Problem |
Begin with the first line below and retype each line exactly through the line containing "kx, kz = ray(u, v);". Any pictures are to be left out.

Information supplied |
__________
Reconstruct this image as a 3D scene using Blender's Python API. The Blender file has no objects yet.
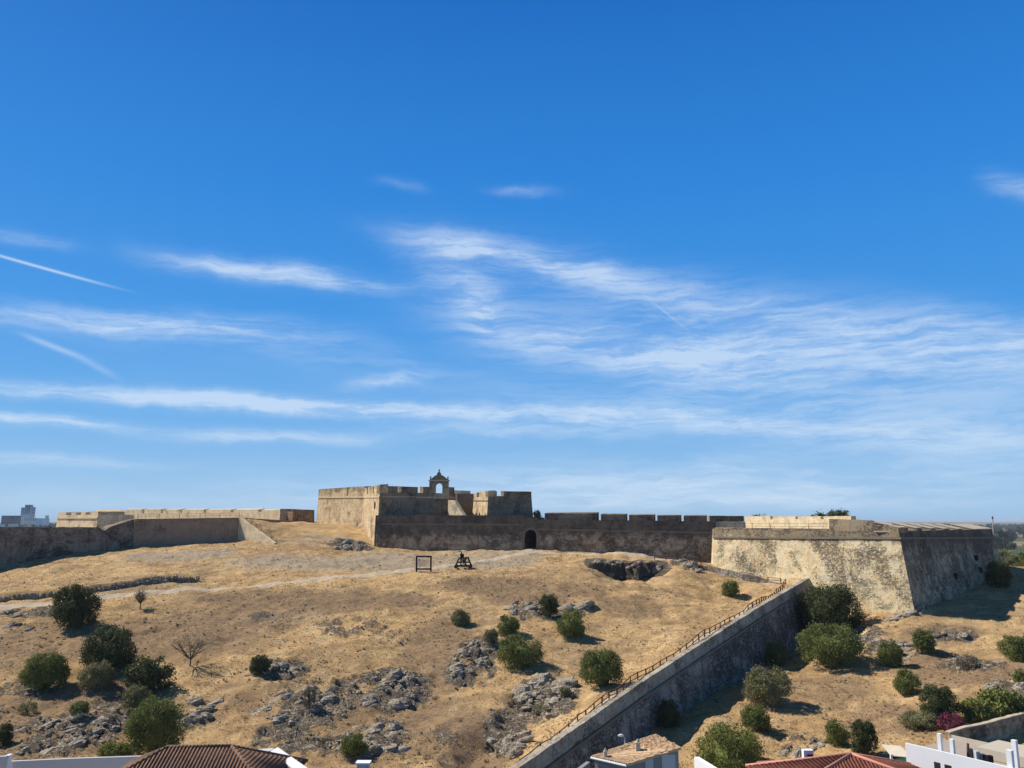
import bpy, math, random
import numpy as np
from mathutils import Vector
rng = np.random.default_rng(7); random.seed(7)
S = bpy.context.scene
COL = S.collection
R = math.radians

# ------------------------------------------------------------------ camera
F = 800.0; PITCH = R(9.65); CP, SP = math.cos(PITCH), math.sin(PITCH)
cam = bpy.data.cameras.new('camera'); camo = bpy.data.objects.new('camera', cam); COL.objects.link(camo)
cam.sensor_width = 36; cam.lens = F / 1024 * 36; cam.clip_start = .5; cam.clip_end = 30000
camo.rotation_euler = (R(90) + PITCH, 0, 0); S.camera = camo

def ray(u, v):
    cx = (u - 512) / F; cy = -(v - 384) / F
    d = CP - cy * SP
    return cx / d, (SP + cy * CP) / d
def P(u, v, Y):
    kx, kz = ray(u, v); return Vector((kx * Y, Y, kz * Y))

# ------------------------------------------------------------------ materials
class NT:
    def __init__(s, name, world=False):
        if world:
            s.m = bpy.data.worlds.new(name)
        else:
            s.m = bpy.data.materials.new(name)
        s.m.use_nodes = True; s.t = s.m.node_tree; s.t.nodes.clear()
    def n(s, typ, **kw):
        nd = s.t.nodes.new(typ)
        for k, v in kw.items():
            if k.startswith('i_'):
                key = k[2:]
                key = int(key) if key.isdigit() else key.replace('_', ' ')
                s.put(nd.inputs[key], v)
            else: setattr(nd, k, v)
        return nd
    def put(s, sock, v):
        if isinstance(v, bpy.types.NodeSocket): s.t.links.new(v, sock)
        elif isinstance(v, (tuple, list)) and len(v) == 3 and sock.type == 'RGBA': sock.default_value = (*v, 1)
        else: sock.default_value = v
    def math(s, op, a, b=0.0, c=None, clamp=False):
        nd = s.t.nodes.new('ShaderNodeMath'); nd.operation = op; nd.use_clamp = clamp
        s.put(nd.inputs[0], a); s.put(nd.inputs[1], b)
        if c is not None: s.put(nd.inputs[2], c)
        return nd.outputs[0]
    def mix(s, f, a, b, mode='MIX'):
        nd = s.t.nodes.new('ShaderNodeMix'); nd.data_type = 'RGBA'; nd.blend_type = mode
        s.put(nd.inputs[0], f); s.put(nd.inputs[6], a); s.put(nd.inputs[7], b); return nd.outputs[2]
    def ramp(s, f, lo, hi):
        nd = s.t.nodes.new('ShaderNodeMapRange'); nd.interpolation_type = 'SMOOTHSTEP'
        s.put(nd.inputs[0], f); nd.inputs[1].default_value = lo; nd.inputs[2].default_value = hi
        return nd.outputs[0]
    def pos(s, sx=1, sy=1, sz=1):
        g = s.t.nodes.new('ShaderNodeNewGeometry').outputs['Position']
        if (sx, sy, sz) == (1, 1, 1): return g
        m = s.t.nodes.new('ShaderNodeVectorMath'); m.operation = 'MULTIPLY'
        s.t.links.new(g, m.inputs[0]); m.inputs[1].default_value = (sx, sy, sz); return m.outputs[0]
    def noise(s, vec, scale, detail=4, rough=.55, dist=0):
        nd = s.n('ShaderNodeTexNoise'); s.put(nd.inputs['Vector'], vec)
        nd.inputs['Scale'].default_value = scale; nd.inputs['Detail'].default_value = detail
        nd.inputs['Roughness'].default_value = rough; nd.inputs['Distortion'].default_value = dist
        return nd.outputs[0]
    def vor(s, vec, scale, feature='F1', out=0):
        nd = s.n('ShaderNodeTexVoronoi'); nd.feature = feature; s.put(nd.inputs['Vector'], vec)
        nd.inputs['Scale'].default_value = scale; return nd.outputs[out]
    def attr(s, name):
        nd = s.n('ShaderNodeAttribute'); nd.attribute_name = name; return nd.outputs['Fac']
    def out(s, col, rough=.9, bump=None, bdist=.1, bstr=.6, spec=.2, **kw):
        b = s.n('ShaderNodeBsdfPrincipled'); s.put(b.inputs['Base Color'], col); s.put(b.inputs['Roughness'], rough)
        b.inputs['Specular IOR Level'].default_value = spec
        for k, v in kw.items(): s.put(b.inputs[k.replace('_', ' ')], v)
        if bump is not None:
            bn = s.n('ShaderNodeBump'); s.put(bn.inputs['Height'], bump); bn.inputs['Strength'].default_value = bstr
            bn.inputs['Distance'].default_value = bdist; s.t.links.new(bn.outputs[0], b.inputs['Normal'])
        o = s.n('ShaderNodeOutputMaterial'); s.t.links.new(b.outputs[0], o.inputs[0]); return s.m

def plain(name, col, rough=.8, var=.15, scale=2.0, spec=.2, metal=0):
    t = NT(name); p = t.pos(); n = t.noise(p, scale, 4)
    c = t.mix(n, tuple(c * (1 - var) for c in col), tuple(min(1, c * (1 + var)) for c in col))
    return t.out(c, rough, n, .02, .3, spec, Metallic=metal)

def rampart(name, light, dark, stain=.5, speck=.5, streak=.3, ochre=(.42, .29, .16), top_z=None, bs=.13, dash=.35, patches=()):
    """lime plaster over rubble: cream render, exposed stones, lichen patches and streaks"""
    t = NT(name); p = t.pos()
    big = t.noise(p, bs, 6, .62, .8); mid = t.noise(p, .55, 5, .6, .4); fine = t.noise(p, 3.2, 4, .7)
    c = t.mix(t.ramp(mid, .42, .62), light, ochre)
    # exposed rubble stones
    wv = t.n('ShaderNodeVectorMath', operation='MULTIPLY'); t.put(wv.inputs[0], p); wv.inputs[1].default_value = (1, 1, 1.6)
    vo = t.vor(wv.outputs[0], 1.9); vc = t.n('ShaderNodeTexVoronoi'); t.put(vc.inputs['Vector'], wv.outputs[0]); vc.inputs['Scale'].default_value = 1.9
    sep = t.n('ShaderNodeSeparateColor'); t.t.links.new(vc.outputs['Color'], sep.inputs[0])
    ms = t.ramp(t.noise(p, .23, 5, .65, .5), .62 - speck * .28, .70 - speck * .2)
    stonec = t.mix(sep.outputs[0], tuple(x * .40 for x in light), tuple(min(.85, x * 1.25) for x in light))
    joint = t.ramp(vo, .52, .30)
    stonec = t.mix(t.math('MULTIPLY', t.math('SUBTRACT', 1.0, joint), .75), stonec, tuple(x * .8 for x in dark))
    c = t.mix(t.math('MULTIPLY', ms, .85), c, stonec)
    # lichen / soot patches
    for (pv_, pr, ps) in patches:
        dv = t.n('ShaderNodeVectorMath', operation='DISTANCE'); t.put(dv.inputs[0], t.pos()); dv.inputs[1].default_value = tuple(pv_)
        big = t.math('ADD', big, t.math('MULTIPLY', t.ramp(dv.outputs['Value'], pr * 1.15, pr * .1), ps * .72))
    sm = t.ramp(t.math('ADD', big, t.math('MULTIPLY', t.math('SUBTRACT', fine, .5), .35)), .66 - stain * .28, .74 - stain * .26)
    c = t.mix(t.math('MULTIPLY', t.math('MULTIPLY', sm, t.ramp(t.noise(t.pos(1, 1, 1.8), 1.5, 5, .75, .3), .36, .56)), .88), c, dark)
    # vertical rain streaks
    st = t.noise(t.pos(1.3, 1.3, .07), 1.0, 4, .6)
    c = t.mix(t.math('MULTIPLY', t.ramp(st, .52, .72), streak), c, dark)
    # courses of repairs
    hz = t.noise(t.pos(.10, .10, 1.3), 1.0, 3, .5)
    c = t.mix(t.math('MULTIPLY', t.ramp(hz, .5, .7), .35), c, tuple(x * .6 for x in ochre))
    if top_z:   # weathered crest of the wall, black crust creeping down from the coping
        sx = t.n('ShaderNodeSeparateXYZ'); t.put(sx.inputs[0], p)
        zz = t.math('ADD', sx.outputs[2], t.math('MULTIPLY', t.math('SUBTRACT', mid, .5), 5.0))
        c = t.mix(t.math('MULTIPLY', t.ramp(zz, top_z[0], top_z[1]), .7), c, dark)
    ds = t.noise(t.pos(.9, .9, 2.6), 1.6, 4, .7, .4)
    c = t.mix(t.math('MULTIPLY', t.math('MULTIPLY', t.ramp(ds, .58, .64), t.ramp(t.noise(p, .18, 3), .40, .58)), dash), c, dark)
    c = t.mix(t.ramp(fine, .45, .75), c, t.mix(.45, c, (0.03, .027, .025)))
    h = t.math('ADD', t.math('MULTIPLY', fine, .6), t.math('MULTIPLY', joint, t.math('MULTIPLY', ms, .6)))
    return t.out(c, .95, h, .12, .7, .1)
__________
Correct output |
Reconstruct this image as a 3D scene using Blender's Python API. The Blender file has no objects yet.
import bpy, math, random
import numpy as np
from mathutils import Vector
rng = np.random.default_rng(7); random.seed(7)
S = bpy.context.scene
COL = S.collection
R = math.radians

# ------------------------------------------------------------------ camera
F = 800.0; PITCH = R(9.65); CP, SP = math.cos(PITCH), math.sin(PITCH)
cam = bpy.data.cameras.new('camera'); camo = bpy.data.objects.new('camera', cam); COL.objects.link(camo)
cam.sensor_width = 36; cam.lens = F / 1024 * 36; cam.clip_start = .5; cam.clip_end = 30000
camo.rotation_euler = (R(90) + PITCH, 0, 0); S.camera = camo

def ray(u, v):
    cx = (u - 512) / F; cy = -(v - 384) / F
    d = CP - cy * SP
    return cx / d, (SP + cy * CP) / d
def P(u, v, Y):
    kx, kz = ray(u, v); return Vector((kx * Y, Y, kz * Y))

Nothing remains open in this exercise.